----- COLLECTED MATERIAL -----

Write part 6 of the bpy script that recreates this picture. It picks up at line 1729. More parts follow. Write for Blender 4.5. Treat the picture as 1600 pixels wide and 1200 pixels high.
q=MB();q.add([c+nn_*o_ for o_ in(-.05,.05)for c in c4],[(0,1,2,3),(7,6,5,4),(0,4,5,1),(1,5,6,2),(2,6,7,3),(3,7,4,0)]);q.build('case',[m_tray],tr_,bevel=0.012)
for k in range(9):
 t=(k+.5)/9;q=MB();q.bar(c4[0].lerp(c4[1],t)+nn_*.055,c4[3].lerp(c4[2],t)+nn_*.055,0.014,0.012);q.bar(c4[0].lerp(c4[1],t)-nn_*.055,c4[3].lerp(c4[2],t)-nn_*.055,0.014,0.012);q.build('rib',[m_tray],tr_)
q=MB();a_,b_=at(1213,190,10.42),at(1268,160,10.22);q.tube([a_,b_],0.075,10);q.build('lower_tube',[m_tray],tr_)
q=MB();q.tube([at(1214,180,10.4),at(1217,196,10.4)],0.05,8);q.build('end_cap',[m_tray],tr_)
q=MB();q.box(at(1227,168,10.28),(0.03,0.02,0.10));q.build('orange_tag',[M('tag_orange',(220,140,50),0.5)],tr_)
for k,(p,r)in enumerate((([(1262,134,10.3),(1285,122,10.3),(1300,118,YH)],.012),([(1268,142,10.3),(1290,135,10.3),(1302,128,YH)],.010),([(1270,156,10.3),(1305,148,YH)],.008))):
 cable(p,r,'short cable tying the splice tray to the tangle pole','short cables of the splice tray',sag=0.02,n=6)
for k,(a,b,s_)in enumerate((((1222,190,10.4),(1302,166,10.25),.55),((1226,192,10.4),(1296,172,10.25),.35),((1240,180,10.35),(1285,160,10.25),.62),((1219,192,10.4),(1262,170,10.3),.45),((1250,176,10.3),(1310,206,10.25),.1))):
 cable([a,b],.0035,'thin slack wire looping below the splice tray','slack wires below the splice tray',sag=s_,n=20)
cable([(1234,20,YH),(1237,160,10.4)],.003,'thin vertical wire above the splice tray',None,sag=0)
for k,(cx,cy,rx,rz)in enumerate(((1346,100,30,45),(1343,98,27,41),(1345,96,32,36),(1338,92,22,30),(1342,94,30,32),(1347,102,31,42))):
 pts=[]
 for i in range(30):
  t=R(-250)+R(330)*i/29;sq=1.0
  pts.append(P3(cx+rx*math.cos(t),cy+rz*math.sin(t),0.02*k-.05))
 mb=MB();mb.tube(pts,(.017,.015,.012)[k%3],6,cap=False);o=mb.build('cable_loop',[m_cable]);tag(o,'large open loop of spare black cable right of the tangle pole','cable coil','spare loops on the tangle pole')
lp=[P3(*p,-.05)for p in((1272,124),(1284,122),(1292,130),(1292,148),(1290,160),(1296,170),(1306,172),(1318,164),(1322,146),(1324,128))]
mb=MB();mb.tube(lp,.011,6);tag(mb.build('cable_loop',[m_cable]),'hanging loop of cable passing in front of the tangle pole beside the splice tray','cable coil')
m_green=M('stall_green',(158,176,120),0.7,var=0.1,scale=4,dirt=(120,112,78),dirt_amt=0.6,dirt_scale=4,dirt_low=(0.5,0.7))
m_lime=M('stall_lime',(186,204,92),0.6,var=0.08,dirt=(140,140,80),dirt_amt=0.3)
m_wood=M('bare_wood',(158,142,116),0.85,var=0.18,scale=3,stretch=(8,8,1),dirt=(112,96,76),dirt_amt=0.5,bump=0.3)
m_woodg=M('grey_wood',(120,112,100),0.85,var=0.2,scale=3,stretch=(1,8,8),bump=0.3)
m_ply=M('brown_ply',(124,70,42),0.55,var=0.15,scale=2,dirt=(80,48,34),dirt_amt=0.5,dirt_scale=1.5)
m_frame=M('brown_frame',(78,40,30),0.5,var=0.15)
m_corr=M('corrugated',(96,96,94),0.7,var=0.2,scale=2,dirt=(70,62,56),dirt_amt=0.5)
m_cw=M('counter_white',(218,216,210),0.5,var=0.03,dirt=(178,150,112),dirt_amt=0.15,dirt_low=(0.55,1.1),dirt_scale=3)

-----

**WHAT YOU SHOULD DO**
Repeat every line of the data, exactly and in full.

**WRITTEN RESPONSE**
Write part 6 of the bpy script that recreates this picture. It picks up at line 1729. More parts follow. Write for Blender 4.5. Treat the picture as 1600 pixels wide and 1200 pixels high.
q=MB();q.add([c+nn_*o_ for o_ in(-.05,.05)for c in c4],[(0,1,2,3),(7,6,5,4),(0,4,5,1),(1,5,6,2),(2,6,7,3),(3,7,4,0)]);q.build('case',[m_tray],tr_,bevel=0.012)
for k in range(9):
 t=(k+.5)/9;q=MB();q.bar(c4[0].lerp(c4[1],t)+nn_*.055,c4[3].lerp(c4[2],t)+nn_*.055,0.014,0.012);q.bar(c4[0].lerp(c4[1],t)-nn_*.055,c4[3].lerp(c4[2],t)-nn_*.055,0.014,0.012);q.build('rib',[m_tray],tr_)
q=MB();a_,b_=at(1213,190,10.42),at(1268,160,10.22);q.tube([a_,b_],0.075,10);q.build('lower_tube',[m_tray],tr_)
q=MB();q.tube([at(1214,180,10.4),at(1217,196,10.4)],0.05,8);q.build('end_cap',[m_tray],tr_)
q=MB();q.box(at(1227,168,10.28),(0.03,0.02,0.10));q.build('orange_tag',[M('tag_orange',(220,140,50),0.5)],tr_)
for k,(p,r)in enumerate((([(1262,134,10.3),(1285,122,10.3),(1300,118,YH)],.012),([(1268,142,10.3),(1290,135,10.3),(1302,128,YH)],.010),([(1270,156,10.3),(1305,148,YH)],.008))):
 cable(p,r,'short cable tying the splice tray to the tangle pole','short cables of the splice tray',sag=0.02,n=6)
for k,(a,b,s_)in enumerate((((1222,190,10.4),(1302,166,10.25),.55),((1226,192,10.4),(1296,172,10.25),.35),((1240,180,10.35),(1285,160,10.25),.62),((1219,192,10.4),(1262,170,10.3),.45),((1250,176,10.3),(1310,206,10.25),.1))):
 cable([a,b],.0035,'thin slack wire looping below the splice tray','slack wires below the splice tray',sag=s_,n=20)
cable([(1234,20,YH),(1237,160,10.4)],.003,'thin vertical wire above the splice tray',None,sag=0)
for k,(cx,cy,rx,rz)in enumerate(((1346,100,30,45),(1343,98,27,41),(1345,96,32,36),(1338,92,22,30),(1342,94,30,32),(1347,102,31,42))):
 pts=[]
 for i in range(30):
  t=R(-250)+R(330)*i/29;sq=1.0
  pts.append(P3(cx+rx*math.cos(t),cy+rz*math.sin(t),0.02*k-.05))
 mb=MB();mb.tube(pts,(.017,.015,.012)[k%3],6,cap=False);o=mb.build('cable_loop',[m_cable]);tag(o,'large open loop of spare black cable right of the tangle pole','cable coil','spare loops on the tangle pole')
lp=[P3(*p,-.05)for p in((1272,124),(1284,122),(1292,130),(1292,148),(1290,160),(1296,170),(1306,172),(1318,164),(1322,146),(1324,128))]
mb=MB();mb.tube(lp,.011,6);tag(mb.build('cable_loop',[m_cable]),'hanging loop of cable passing in front of the tangle pole beside the splice tray','cable coil')
m_green=M('stall_green',(158,176,120),0.7,var=0.1,scale=4,dirt=(120,112,78),dirt_amt=0.6,dirt_scale=4,dirt_low=(0.5,0.7))
m_lime=M('stall_lime',(186,204,92),0.6,var=0.08,dirt=(140,140,80),dirt_amt=0.3)
m_wood=M('bare_wood',(158,142,116),0.85,var=0.18,scale=3,stretch=(8,8,1),dirt=(112,96,76),dirt_amt=0.5,bump=0.3)
m_woodg=M('grey_wood',(120,112,100),0.85,var=0.2,scale=3,stretch=(1,8,8),bump=0.3)
m_ply=M('brown_ply',(124,70,42),0.55,var=0.15,scale=2,dirt=(80,48,34),dirt_amt=0.5,dirt_scale=1.5)
m_frame=M('brown_frame',(78,40,30),0.5,var=0.15)
m_corr=M('corrugated',(96,96,94),0.7,var=0.2,scale=2,dirt=(70,62,56),dirt_amt=0.5)
m_cw=M('counter_white',(218,216,210),0.5,var=0.03,dirt=(178,150,112),dirt_amt=0.15,dirt_low=(0.55,1.1),dirt_scale=3)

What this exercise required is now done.